--- Start Extracted information ---

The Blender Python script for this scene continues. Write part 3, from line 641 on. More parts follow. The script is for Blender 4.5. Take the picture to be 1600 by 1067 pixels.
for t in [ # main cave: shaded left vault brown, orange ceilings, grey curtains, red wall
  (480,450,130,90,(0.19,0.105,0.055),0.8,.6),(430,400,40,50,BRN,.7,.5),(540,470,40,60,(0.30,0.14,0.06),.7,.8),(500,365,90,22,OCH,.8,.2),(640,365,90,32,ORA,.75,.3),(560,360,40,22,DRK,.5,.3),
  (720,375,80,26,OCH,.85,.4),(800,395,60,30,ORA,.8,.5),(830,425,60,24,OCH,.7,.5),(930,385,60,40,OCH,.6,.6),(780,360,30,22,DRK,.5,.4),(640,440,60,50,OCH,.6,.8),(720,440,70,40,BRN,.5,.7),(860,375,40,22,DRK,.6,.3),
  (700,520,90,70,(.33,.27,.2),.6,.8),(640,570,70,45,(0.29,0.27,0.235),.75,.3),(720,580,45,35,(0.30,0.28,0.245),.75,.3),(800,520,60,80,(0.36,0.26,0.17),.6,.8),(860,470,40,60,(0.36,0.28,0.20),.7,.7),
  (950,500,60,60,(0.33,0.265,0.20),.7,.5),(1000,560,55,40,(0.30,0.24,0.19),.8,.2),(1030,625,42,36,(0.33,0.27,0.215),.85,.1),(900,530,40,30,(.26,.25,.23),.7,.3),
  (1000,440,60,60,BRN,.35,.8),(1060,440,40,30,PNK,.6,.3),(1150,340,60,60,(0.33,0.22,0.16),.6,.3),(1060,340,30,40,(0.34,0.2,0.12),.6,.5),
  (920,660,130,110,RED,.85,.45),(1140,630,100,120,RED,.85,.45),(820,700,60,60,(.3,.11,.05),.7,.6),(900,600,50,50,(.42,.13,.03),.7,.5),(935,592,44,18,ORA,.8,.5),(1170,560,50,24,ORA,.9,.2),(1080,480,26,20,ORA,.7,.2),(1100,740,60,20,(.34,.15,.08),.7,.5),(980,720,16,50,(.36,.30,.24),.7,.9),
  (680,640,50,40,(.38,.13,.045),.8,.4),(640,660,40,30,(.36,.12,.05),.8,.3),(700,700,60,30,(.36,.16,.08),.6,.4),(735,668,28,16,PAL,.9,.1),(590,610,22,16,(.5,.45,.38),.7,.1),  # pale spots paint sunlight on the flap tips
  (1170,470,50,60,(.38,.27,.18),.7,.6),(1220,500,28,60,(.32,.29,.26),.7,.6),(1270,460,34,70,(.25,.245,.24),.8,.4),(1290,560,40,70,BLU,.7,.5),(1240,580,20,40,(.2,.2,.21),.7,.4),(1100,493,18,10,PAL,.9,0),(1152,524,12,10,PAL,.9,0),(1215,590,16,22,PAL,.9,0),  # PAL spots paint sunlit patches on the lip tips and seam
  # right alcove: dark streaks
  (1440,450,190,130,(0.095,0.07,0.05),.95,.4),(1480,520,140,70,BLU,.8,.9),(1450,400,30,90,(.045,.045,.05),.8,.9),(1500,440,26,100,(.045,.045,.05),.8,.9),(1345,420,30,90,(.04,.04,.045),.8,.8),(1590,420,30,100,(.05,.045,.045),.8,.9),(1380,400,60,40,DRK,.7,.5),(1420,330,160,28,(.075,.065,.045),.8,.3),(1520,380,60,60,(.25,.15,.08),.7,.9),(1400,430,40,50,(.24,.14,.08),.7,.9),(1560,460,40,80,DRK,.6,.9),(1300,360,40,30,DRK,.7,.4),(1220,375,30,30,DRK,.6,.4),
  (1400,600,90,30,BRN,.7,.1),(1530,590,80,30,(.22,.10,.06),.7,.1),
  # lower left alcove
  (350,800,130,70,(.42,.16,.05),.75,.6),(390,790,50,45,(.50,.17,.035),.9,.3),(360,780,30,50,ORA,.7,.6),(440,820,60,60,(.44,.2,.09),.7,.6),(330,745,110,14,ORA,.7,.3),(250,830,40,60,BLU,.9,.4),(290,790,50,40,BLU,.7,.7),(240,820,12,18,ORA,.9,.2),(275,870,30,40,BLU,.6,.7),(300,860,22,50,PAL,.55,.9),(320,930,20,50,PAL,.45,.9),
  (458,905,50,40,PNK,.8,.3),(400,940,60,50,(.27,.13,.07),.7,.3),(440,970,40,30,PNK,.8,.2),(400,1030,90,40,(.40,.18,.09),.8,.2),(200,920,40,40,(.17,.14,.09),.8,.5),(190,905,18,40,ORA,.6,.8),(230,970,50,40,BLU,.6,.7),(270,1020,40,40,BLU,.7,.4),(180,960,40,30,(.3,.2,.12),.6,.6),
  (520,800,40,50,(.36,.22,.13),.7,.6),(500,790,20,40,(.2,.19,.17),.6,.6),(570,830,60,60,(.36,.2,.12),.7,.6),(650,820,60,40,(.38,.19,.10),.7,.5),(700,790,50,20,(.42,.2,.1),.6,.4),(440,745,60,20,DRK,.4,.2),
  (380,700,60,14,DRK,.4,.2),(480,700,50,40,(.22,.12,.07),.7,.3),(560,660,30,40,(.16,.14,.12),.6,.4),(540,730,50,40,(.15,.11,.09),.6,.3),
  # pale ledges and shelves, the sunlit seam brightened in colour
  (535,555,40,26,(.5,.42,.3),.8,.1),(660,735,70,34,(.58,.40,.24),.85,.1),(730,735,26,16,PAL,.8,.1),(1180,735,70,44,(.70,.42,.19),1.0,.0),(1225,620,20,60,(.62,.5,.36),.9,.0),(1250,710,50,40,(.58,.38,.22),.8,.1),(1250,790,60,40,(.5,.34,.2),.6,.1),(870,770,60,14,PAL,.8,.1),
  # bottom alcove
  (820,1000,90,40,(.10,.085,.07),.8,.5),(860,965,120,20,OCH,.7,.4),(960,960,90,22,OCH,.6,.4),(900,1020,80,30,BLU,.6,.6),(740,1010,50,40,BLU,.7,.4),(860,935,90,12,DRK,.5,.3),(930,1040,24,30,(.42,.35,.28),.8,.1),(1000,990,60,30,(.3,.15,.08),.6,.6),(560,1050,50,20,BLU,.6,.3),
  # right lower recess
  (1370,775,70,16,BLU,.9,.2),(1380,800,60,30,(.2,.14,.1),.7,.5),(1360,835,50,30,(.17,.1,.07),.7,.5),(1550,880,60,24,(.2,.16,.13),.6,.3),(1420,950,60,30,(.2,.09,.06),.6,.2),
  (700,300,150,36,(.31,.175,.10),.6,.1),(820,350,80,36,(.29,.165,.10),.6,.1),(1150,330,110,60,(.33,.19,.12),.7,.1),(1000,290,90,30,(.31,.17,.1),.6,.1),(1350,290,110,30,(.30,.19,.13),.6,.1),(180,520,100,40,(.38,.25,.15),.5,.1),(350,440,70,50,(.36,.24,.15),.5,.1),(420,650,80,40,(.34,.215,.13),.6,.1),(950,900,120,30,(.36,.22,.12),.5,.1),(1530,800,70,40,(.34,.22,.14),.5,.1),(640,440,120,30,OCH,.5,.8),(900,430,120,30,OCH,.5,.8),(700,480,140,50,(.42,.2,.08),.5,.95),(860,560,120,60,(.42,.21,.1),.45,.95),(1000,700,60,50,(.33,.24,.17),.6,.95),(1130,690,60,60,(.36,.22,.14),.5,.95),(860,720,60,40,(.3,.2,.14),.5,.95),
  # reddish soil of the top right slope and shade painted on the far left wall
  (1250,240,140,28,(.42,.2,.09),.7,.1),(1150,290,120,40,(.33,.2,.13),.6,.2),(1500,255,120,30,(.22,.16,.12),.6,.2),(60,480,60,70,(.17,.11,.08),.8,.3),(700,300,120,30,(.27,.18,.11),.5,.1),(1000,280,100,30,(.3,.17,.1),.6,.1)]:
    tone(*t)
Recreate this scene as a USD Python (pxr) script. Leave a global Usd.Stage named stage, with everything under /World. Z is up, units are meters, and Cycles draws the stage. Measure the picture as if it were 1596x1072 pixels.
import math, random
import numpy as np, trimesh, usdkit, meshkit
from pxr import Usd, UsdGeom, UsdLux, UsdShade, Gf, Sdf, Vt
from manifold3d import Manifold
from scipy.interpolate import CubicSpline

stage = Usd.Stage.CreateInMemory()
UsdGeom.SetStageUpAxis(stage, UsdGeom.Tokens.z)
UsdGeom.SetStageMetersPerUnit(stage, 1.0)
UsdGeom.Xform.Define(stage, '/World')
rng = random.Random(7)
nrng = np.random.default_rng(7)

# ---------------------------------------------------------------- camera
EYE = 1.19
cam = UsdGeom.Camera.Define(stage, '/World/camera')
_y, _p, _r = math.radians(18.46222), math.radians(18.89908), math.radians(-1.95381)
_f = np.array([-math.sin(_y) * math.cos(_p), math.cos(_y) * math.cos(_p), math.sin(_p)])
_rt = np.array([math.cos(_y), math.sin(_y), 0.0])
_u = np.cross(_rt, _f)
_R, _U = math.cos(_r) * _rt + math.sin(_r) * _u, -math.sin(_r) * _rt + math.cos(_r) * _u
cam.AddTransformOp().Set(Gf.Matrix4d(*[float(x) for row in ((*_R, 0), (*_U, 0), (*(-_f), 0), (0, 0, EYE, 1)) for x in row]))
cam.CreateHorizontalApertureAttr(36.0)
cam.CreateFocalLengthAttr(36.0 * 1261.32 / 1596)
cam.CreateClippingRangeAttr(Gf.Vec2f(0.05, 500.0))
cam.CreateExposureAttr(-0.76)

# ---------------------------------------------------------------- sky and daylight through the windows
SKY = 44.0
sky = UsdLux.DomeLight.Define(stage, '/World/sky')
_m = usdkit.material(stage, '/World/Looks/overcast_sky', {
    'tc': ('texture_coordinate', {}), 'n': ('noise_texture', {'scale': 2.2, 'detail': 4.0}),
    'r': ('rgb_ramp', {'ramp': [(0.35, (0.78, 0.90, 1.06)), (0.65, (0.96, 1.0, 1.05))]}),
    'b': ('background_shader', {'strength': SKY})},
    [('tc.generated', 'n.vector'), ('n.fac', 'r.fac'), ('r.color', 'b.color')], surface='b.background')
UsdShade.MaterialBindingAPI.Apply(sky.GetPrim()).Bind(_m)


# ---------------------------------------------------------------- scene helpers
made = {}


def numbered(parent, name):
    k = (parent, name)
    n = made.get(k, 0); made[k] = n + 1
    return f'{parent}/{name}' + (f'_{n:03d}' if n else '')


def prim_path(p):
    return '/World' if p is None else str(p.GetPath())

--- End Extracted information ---

What is being asked: Gather from the records above every line containing the string "Python".

Solution:
The Blender Python script for this scene continues. Write part 3, from line 641 on. More parts follow. The script is for Blender 4.5. Take the picture to be 1600 by 1067 pixels.
Recreate this scene as a USD Python (pxr) script. Leave a global Usd.Stage named stage, with everything under /World. Z is up, units are meters, and Cycles draws the stage. Measure the picture as if it were 1596x1072 pixels.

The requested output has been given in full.